Amazon was not selling those NYT best sellers in a discounting vacuum. If you had gone to Target, Sam's Club, B&N, Borders, etc., you would have seen the $25 HC discounted to something like $15-17 dollars. At the same time, a non NYT bestseller might not be discounted at all, or discounted by a much lower amount, and the ebook may well have been priced the same as the HC.
I am sure that Amazon has been negotiating hard with the publishers to get discounts and chargebacks and promotional fees, just as all the other chain bookstores have. If the publishers give in to Amazon and give them better deals than any other retailer, and then complain that Amazon is charging too little and killing off the competition, I have no sympathy for the publishers.

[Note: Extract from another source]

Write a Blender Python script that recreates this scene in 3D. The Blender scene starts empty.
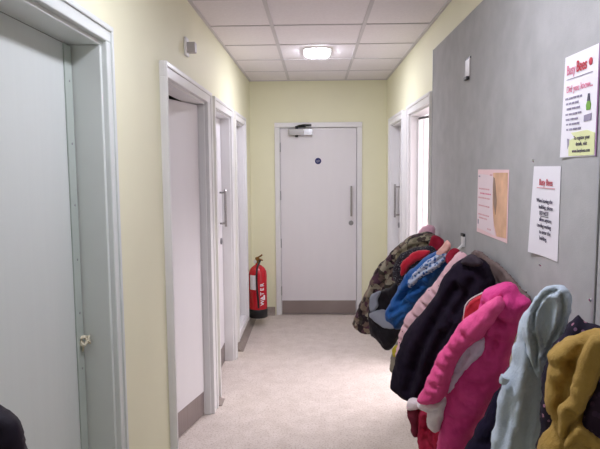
import bpy, bmesh, math, random
from mathutils import Vector, Matrix, noise, kdtree
from mathutils.geometry import delaunay_2d_cdt
random.seed(4)
scene = bpy.context.scene
COL = scene.collection
PI = math.pi

# ------------------------------------------------------------------ helpers
def lin(c):
    return tuple((x/12.92 if x <= .04045 else ((x+.055)/1.055)**2.4) for x in (v/255 for v in c)) + (1,)

def new_mat(name):
    m = bpy.data.materials.new(name); m.use_nodes = True
    nt = m.node_tree
    return m, nt, nt.nodes['Principled BSDF']

def coords(nt, scale=(1,1,1), kind='Object'):
    tc = nt.nodes.new('ShaderNodeTexCoord'); mp = nt.nodes.new('ShaderNodeMapping')
    mp.inputs['Scale'].default_value = scale
    nt.links.new(tc.outputs[kind], mp.inputs['Vector'])
    return mp.outputs['Vector']

def tex_noise(nt, vec, scale, detail=3, rough=.55):
    n = nt.nodes.new('ShaderNodeTexNoise'); n.inputs['Scale'].default_value = scale
    n.inputs['Detail'].default_value = detail; n.inputs['Roughness'].default_value = rough
    nt.links.new(vec, n.inputs['Vector']); return n.outputs['Fac']

def ramp(nt, fac, stops, interp='LINEAR'):
    r = nt.nodes.new('ShaderNodeValToRGB'); r.color_ramp.interpolation = interp
    e = r.color_ramp.elements
    while len(e) < len(stops): e.new(.5)
    for k, (p, c) in enumerate(stops): e[k].position = p; e[k].color = lin(c)
    nt.links.new(fac, r.inputs['Fac']); return r.outputs['Color']

def bump(nt, fac, p, strength=.2, dist=.002):
    b = nt.nodes.new('ShaderNodeBump'); b.inputs['Strength'].default_value = strength
    b.inputs['Distance'].default_value = dist
    nt.links.new(fac, b.inputs['Height']); nt.links.new(b.outputs['Normal'], p.inputs['Normal'])

def paint(name, c, rough=.5, var=5, scale=6, stretch=(1,1,1), metal=0, bstr=.05, spec=.5, fine=120):
    """painted or plain surface with faint mottling"""
    m, nt, p = new_mat(name)
    v = coords(nt, stretch)
    n = tex_noise(nt, v, scale)
    lo = tuple(max(0, x-var) for x in c); hi = tuple(min(255, x+var) for x in c)
    nt.links.new(ramp(nt, n, [(.3, lo), (.7, hi)]), p.inputs['Base Color'])
    p.inputs['Roughness'].default_value = rough; p.inputs['Metallic'].default_value = metal
    p.inputs['Specular IOR Level'].default_value = spec
    bump(nt, tex_noise(nt, v, fine, 2), p, bstr, .002)
    return m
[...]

Amazon is only the latest retailer that is the scourge of the publishers, before that it was B&N and Borders, and B. Daltons and a few other national chains who were killing off the independent bookstores, and it was because the chain retailers were buying enough books the publishers gave them special discounts they were unwilling to give anyone else. It doesn't give the publishers the right to violate the law because they can't see the consequences of their own actions.
BTW, I have never owned a hardware Kindle, and I did not start buying ebooks from Amazon until after agency pricing went into effect. The only reason why I started buying from Amazon was because I was seeing discounted books at Amazon that were not discounted anywhere else. Either Amazon was getting special promotions from the publishers that nobody else got, or my preferred retailers were too incompetent to take advantage of the promotions (or they were keeping the difference in price). If it was the former, than the publishers are two-faced liars who are complicit in Amazon's dominance, and if it is the latter, Amazon's competition deserves to lose my business.